Written instruction = Transcribe the listing verbatim. Do not carry over any pictures.

[3D scene scripts]
++++
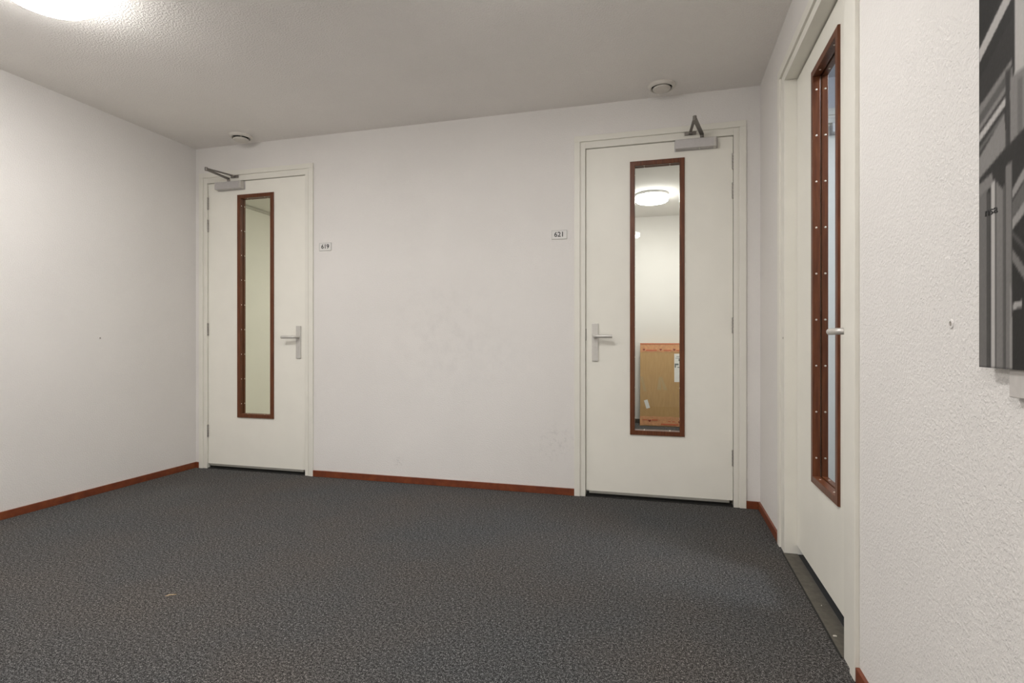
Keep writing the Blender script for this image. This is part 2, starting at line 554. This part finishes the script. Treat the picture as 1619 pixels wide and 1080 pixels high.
# ---------------------------------------------------------------- doors
SCREW_Z = [0.532 + 0.1975 * i for i in range(9)]
def door(name, label, root_loc, rz, w, z0, top, hinge, closer=None, win_off=0.0, win_w=0.340, win_z=(0.423, 2.199), window=True, bottom_strip=True, handle_off=0.061, lever_len=0.115):
    """leaf front at local y=0, x 0..w; hinge 'left' or 'right'"""
    t = tag(empty(name, root_loc, rz), label, kind='structure')
    wx0, wx1, wz0, wz1 = 0.287 + win_off, 0.287 + win_off + win_w, win_z[0], win_z[1]
    screw_z = [wz0 + (z - 0.423) / 1.776 * (wz1 - wz0) for z in SCREW_Z]
    bw = 0.030
    if window:
        link('leaf', ring_panel(0, w, z0, top, wx0 + 0.012, wx1 - 0.012, wz0 + 0.012, wz1 - 0.012, 0, 0.044), M['paint'], t)
    else:
        link('leaf', box(0, w, 0, 0.044, z0, top, bev=0.001), M['paint'], t)
    # glazing beads, front and back, each of four mitred lengths; screws in their inner faces
    scr = None
    for (y0, y1, yl) in (((-0.010, 0.020, 0.004), (0.026, 0.050, 0.039)) if window else ()):
        for side in ('bottom', 'right', 'top', 'left'):
            b = link('glazing_bead', mitre_piece(side, wx0, wx1, wz0, wz1, bw, y0, y1), M['wood'], t)
            pts = []
            if side == 'left':
                pts = [((wx0 + bw, yl, z), (0, PI / 2, 0)) for z in screw_z]
            elif side == 'right':
                pts = [((wx1 - bw, yl, z), (0, -PI / 2, 0)) for z in screw_z]
            elif side == 'top':
                pts = [((x, yl, wz1 - bw), (0, PI, 0)) for x in (wx0 + 0.09, wx1 - 0.09)]
            elif side == 'bottom':
                pts = [((x, yl, wz0 + bw), (0, 0, 0)) for x in (wx0 + 0.09, wx1 - 0.09)]
            for p, r in pts:
                if scr is None:
                    scr = link('screw', lathe(bmesh.new(), [(0.0042, 0), (0.0040, 0.0009), (0.0022, 0.0019), (0, 0.0022)], 12), M['screw'], b, True)
                    s = scr
                else:
                    s = scr.copy()
                    COL.objects.link(s)
                    s.parent = b
                s.location = p
                s.rotation_euler = r
    if window:
        link('glass_pane', box(wx0 + 0.014, wx1 - 0.014, 0.0202, 0.0258, wz0 + 0.014, wz1 - 0.014), M['glass'], t)
    # hardware
    hs = 1 if hinge == 'right' else -1               # handle is on the other side
    hx = handle_off if hinge == 'right' else w - handle_off
    plate = link('handle_plate', box(hx - 0.0215, hx + 0.0215, -0.010, 0, 0.898, 1.149, bev=0.003), M['handle'], t)
    z = 1.063
    lv = bmesh.new()
    lathe(lv, [(0.0, -0.016), (0.0125, -0.016), (0.0135, -0.0145), (0.0135, -0.010)], 20, (hx, 0, z), 'y')
    lathe(lv, [(0.0088, -0.050), (0.0088, -0.012)], 16, (hx, 0, z), 'y')
    L = lever_len * hs
    tube(lv, [(hx, -0.030, z), (hx, -0.046, z), (hx + 0.006 * hs, -0.054, z), (hx + 0.016 * hs, -0.057, z), (hx + L * 0.96, -0.057, z), (hx + L, -0.056, z)], 0.0115, 14)
    link('lever', lv, M['handle'], t, True)
    cy = bmesh.new()
    lathe(cy, [(0, -0.0125), (0.0075, -0.0125), (0.0085, -0.0115), (0.0085, -0.009)], 18, (hx, 0, 0.985), 'y')
    bx(cy, hx - 0.0045, hx + 0.0045, -0.0118, -0.009, 0.957, 0.982)
    link('lock_cylinder', cy, M['handle'], plate, True)
    # latch front in the gap
    lx = -0.0055 if hinge == 'right' else w - 0.001
    link('latch_plate', box(lx, lx + 0.0065, -0.0035, 0.03, 1.035, 1.115, bev=0.0008), M['steel_dark'], t)
    if bottom_strip:
        link('seal_strip', box(0.02, w - 0.02, -0.003, 0.040, z0 - 0.017, z0, bev=0.0015), M['strip'], t)
        link('seal_gap_shade', box(0.004, w - 0.004, 0.012, 0.034, 0.006, z0 - 0.016), M['dark'], t)  # black filler painted in as shade below the strip
    # hinges: knuckled barrels at the leaf's hinge edge
    if closer:
        gx = w + 0.0015 if hinge == 'right' else -0.0015
        for zz in (2.150, 1.968, 1.128, 0.303):
            hb = bmesh.new()
            prof = []
            for k in range(5):
                a, b_ = -0.050 + 0.02 * k, -0.030 + 0.02 * k
                prof += [(0.0040, a), (0.0074, a + 0.0022), (0.0074, b_ - 0.0022), (0.0040, b_)]
            prof = [(0, -0.052)] + prof + [(0, 0.052)]
            lathe(hb, prof, 14, (gx, -0.0055, zz))
            link('hinge', hb, M['hinge'], t, True)
    # overhead closer
    if closer:
        e = lambda d: (w - d) if hinge == 'right' else d     # distance from the hinge edge
        b0, b1, sp, sh, el = closer
        xa, xb = sorted((e(b0), e(b1)))
        body = link('closer_body', box(xa, xb, -0.047, -0.004, 2.243, 2.302, bev=0.004), M['closer'], t)
        link('closer_base_plate', box(xa - 0.004, xb + 0.010, -0.004, 0.0, 2.240, 2.304, bev=0.001), M['closer'], body)
        link('end_cap', box(xb - 0.016, xb + 0.002, -0.0485, -0.003, 2.2415, 2.3035, bev=0.003), M['alu'], body)
        ad = lathe(bmesh.new(), [(0, -0.004), (0.007, -0.004), (0.008, -0.002), (0.008, 0.002)], 16, (xa + (xb - xa) * 0.60, -0.026, 2.242))
        link('adjusting_screw', ad, M['alu'], body, True)
        sx, hx2 = e(sp), e(sh)
        ex, ey, ez = el
        am = bmesh.new()
        lathe(am, [(0, 0.022), (0.010, 0.022), (0.011, 0.020), (0.011, 0.0)], 18, (sx, -0.026, 2.301))
        bar(am, (sx, -0.026, 2.328), (ex, ey, ez), 0.024, 0.011, 0.0015)
        link('closer_arm', am, M['arm'], t)
        fa = bmesh.new()
        lathe(fa, [(0, 0.013), (0.010, 0.013), (0.011, 0.011), (0.011, -0.011), (0.010, -0.013), (0, -0.013)], 18, (ex, ey, ez + 0.004))
        bar(fa, (ex, ey, ez + 0.008), (hx2, -0.040, 2.345), 0.017, 0.009, 0.0015)
        link('closer_link', fa, M['arm'], t)
        so = bmesh.new()
        bx(so, hx2 - 0.035, hx2 + 0.035, -0.0245, -0.0205, 2.331, 2.351, bev=0.001)
        bx(so, hx2 - 0.010, hx2 + 0.010, -0.048, -0.0205, 2.333, 2.342, bev=0.002)
        link('closer_shoe', so, M['arm'], t)
    return t

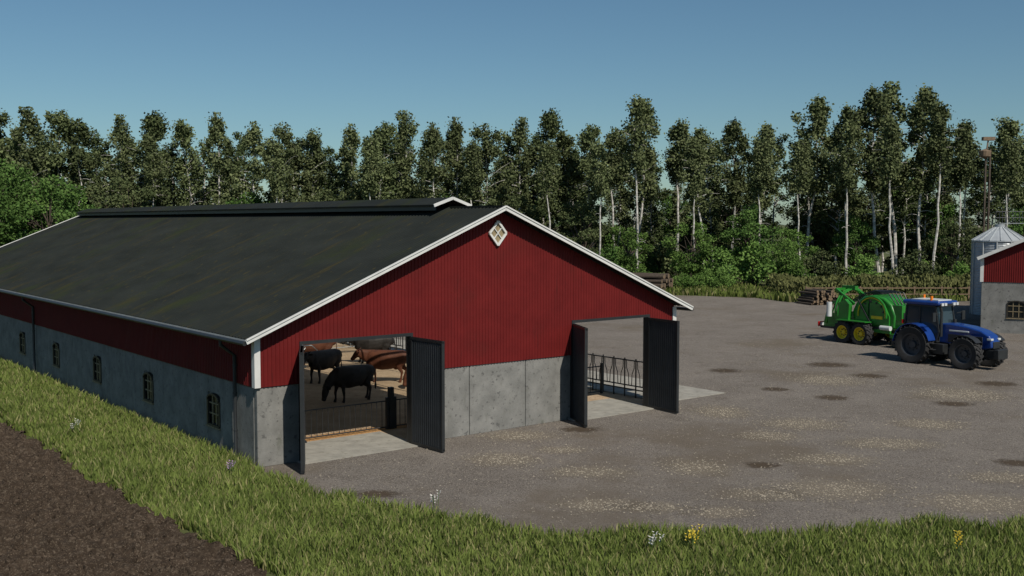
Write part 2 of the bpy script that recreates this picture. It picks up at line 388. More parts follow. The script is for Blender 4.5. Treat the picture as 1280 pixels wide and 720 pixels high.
++++
Answer for this exercise =
Keep writing the Blender script for this image. This is part 2, starting at line 554. This part finishes the script. Treat the picture as 1619 pixels wide and 1080 pixels high.
# ---------------------------------------------------------------- doors
SCREW_Z = [0.532 + 0.1975 * i for i in range(9)]
def door(name, label, root_loc, rz, w, z0, top, hinge, closer=None, win_off=0.0, win_w=0.340, win_z=(0.423, 2.199), window=True, bottom_strip=True, handle_off=0.061, lever_len=0.115):
    """leaf front at local y=0, x 0..w; hinge 'left' or 'right'"""
    t = tag(empty(name, root_loc, rz), label, kind='structure')
    wx0, wx1, wz0, wz1 = 0.287 + win_off, 0.287 + win_off + win_w, win_z[0], win_z[1]
    screw_z = [wz0 + (z - 0.423) / 1.776 * (wz1 - wz0) for z in SCREW_Z]
    bw = 0.030
    if window:
        link('leaf', ring_panel(0, w, z0, top, wx0 + 0.012, wx1 - 0.012, wz0 + 0.012, wz1 - 0.012, 0, 0.044), M['paint'], t)
    else:
        link('leaf', box(0, w, 0, 0.044, z0, top, bev=0.001), M['paint'], t)
    # glazing beads, front and back, each of four mitred lengths; screws in their inner faces
    scr = None
    for (y0, y1, yl) in (((-0.010, 0.020, 0.004), (0.026, 0.050, 0.039)) if window else ()):
        for side in ('bottom', 'right', 'top', 'left'):
            b = link('glazing_bead', mitre_piece(side, wx0, wx1, wz0, wz1, bw, y0, y1), M['wood'], t)
            pts = []
            if side == 'left':
                pts = [((wx0 + bw, yl, z), (0, PI / 2, 0)) for z in screw_z]
            elif side == 'right':
                pts = [((wx1 - bw, yl, z), (0, -PI / 2, 0)) for z in screw_z]
            elif side == 'top':
                pts = [((x, yl, wz1 - bw), (0, PI, 0)) for x in (wx0 + 0.09, wx1 - 0.09)]
            elif side == 'bottom':
                pts = [((x, yl, wz0 + bw), (0, 0, 0)) for x in (wx0 + 0.09, wx1 - 0.09)]
            for p, r in pts:
                if scr is None:
                    scr = link('screw', lathe(bmesh.new(), [(0.0042, 0), (0.0040, 0.0009), (0.0022, 0.0019), (0, 0.0022)], 12), M['screw'], b, True)
                    s = scr
                else:
                    s = scr.copy()
                    COL.objects.link(s)
                    s.parent = b
                s.location = p
                s.rotation_euler = r
    if window:
        link('glass_pane', box(wx0 + 0.014, wx1 - 0.014, 0.0202, 0.0258, wz0 + 0.014, wz1 - 0.014), M['glass'], t)
    # hardware
    hs = 1 if hinge == 'right' else -1               # handle is on the other side
    hx = handle_off if hinge == 'right' else w - handle_off
    plate = link('handle_plate', box(hx - 0.0215, hx + 0.0215, -0.010, 0, 0.898, 1.149, bev=0.003), M['handle'], t)
    z = 1.063
    lv = bmesh.new()
    lathe(lv, [(0.0, -0.016), (0.0125, -0.016), (0.0135, -0.0145), (0.0135, -0.010)], 20, (hx, 0, z), 'y')
    lathe(lv, [(0.0088, -0.050), (0.0088, -0.012)], 16, (hx, 0, z), 'y')
    L = lever_len * hs
    tube(lv, [(hx, -0.030, z), (hx, -0.046, z), (hx + 0.006 * hs, -0.054, z), (hx + 0.016 * hs, -0.057, z), (hx + L * 0.96, -0.057, z), (hx + L, -0.056, z)], 0.0115, 14)
    link('lever', lv, M['handle'], t, True)
    cy = bmesh.new()
    lathe(cy, [(0, -0.0125), (0.0075, -0.0125), (0.0085, -0.0115), (0.0085, -0.009)], 18, (hx, 0, 0.985), 'y')
    bx(cy, hx - 0.0045, hx + 0.0045, -0.0118, -0.009, 0.957, 0.982)
    link('lock_cylinder', cy, M['handle'], plate, True)
    # latch front in the gap
    lx = -0.0055 if hinge == 'right' else w - 0.001
    link('latch_plate', box(lx, lx + 0.0065, -0.0035, 0.03, 1.035, 1.115, bev=0.0008), M['steel_dark'], t)
    if bottom_strip:
        link('seal_strip', box(0.02, w - 0.02, -0.003, 0.040, z0 - 0.017, z0, bev=0.0015), M['strip'], t)
        link('seal_gap_shade', box(0.004, w - 0.004, 0.012, 0.034, 0.006, z0 - 0.016), M['dark'], t)  # black filler painted in as shade below the strip
    # hinges: knuckled barrels at the leaf's hinge edge
    if closer:
        gx = w + 0.0015 if hinge == 'right' else -0.0015
        for zz in (2.150, 1.968, 1.128, 0.303):
            hb = bmesh.new()
            prof = []
            for k in range(5):
                a, b_ = -0.050 + 0.02 * k, -0.030 + 0.02 * k
                prof += [(0.0040, a), (0.0074, a + 0.0022), (0.0074, b_ - 0.0022), (0.0040, b_)]
            prof = [(0, -0.052)] + prof + [(0, 0.052)]
            lathe(hb, prof, 14, (gx, -0.0055, zz))
            link('hinge', hb, M['hinge'], t, True)
    # overhead closer
    if closer:
        e = lambda d: (w - d) if hinge == 'right' else d     # distance from the hinge edge
        b0, b1, sp, sh, el = closer
        xa, xb = sorted((e(b0), e(b1)))
        body = link('closer_body', box(xa, xb, -0.047, -0.004, 2.243, 2.302, bev=0.004), M['closer'], t)
        link('closer_base_plate', box(xa - 0.004, xb + 0.010, -0.004, 0.0, 2.240, 2.304, bev=0.001), M['closer'], body)
        link('end_cap', box(xb - 0.016, xb + 0.002, -0.0485, -0.003, 2.2415, 2.3035, bev=0.003), M['alu'], body)
        ad = lathe(bmesh.new(), [(0, -0.004), (0.007, -0.004), (0.008, -0.002), (0.008, 0.002)], 16, (xa + (xb - xa) * 0.60, -0.026, 2.242))
        link('adjusting_screw', ad, M['alu'], body, True)
        sx, hx2 = e(sp), e(sh)
        ex, ey, ez = el
        am = bmesh.new()
        lathe(am, [(0, 0.022), (0.010, 0.022), (0.011, 0.020), (0.011, 0.0)], 18, (sx, -0.026, 2.301))
        bar(am, (sx, -0.026, 2.328), (ex, ey, ez), 0.024, 0.011, 0.0015)
        link('closer_arm', am, M['arm'], t)
        fa = bmesh.new()
        lathe(fa, [(0, 0.013), (0.010, 0.013), (0.011, 0.011), (0.011, -0.011), (0.010, -0.013), (0, -0.013)], 18, (ex, ey, ez + 0.004))
        bar(fa, (ex, ey, ez + 0.008), (hx2, -0.040, 2.345), 0.017, 0.009, 0.0015)
        link('closer_link', fa, M['arm'], t)
        so = bmesh.new()
        bx(so, hx2 - 0.035, hx2 + 0.035, -0.0245, -0.0205, 2.331, 2.351, bev=0.001)
        bx(so, hx2 - 0.010, hx2 + 0.010, -0.048, -0.0205, 2.333, 2.342, bev=0.002)
        link('closer_shoe', so, M['arm'], t)
    return t

Write part 2 of the bpy script that recreates this picture. It picks up at line 388. More parts follow. The script is for Blender 4.5. Treat the picture as 1280 pixels wide and 720 pixels high.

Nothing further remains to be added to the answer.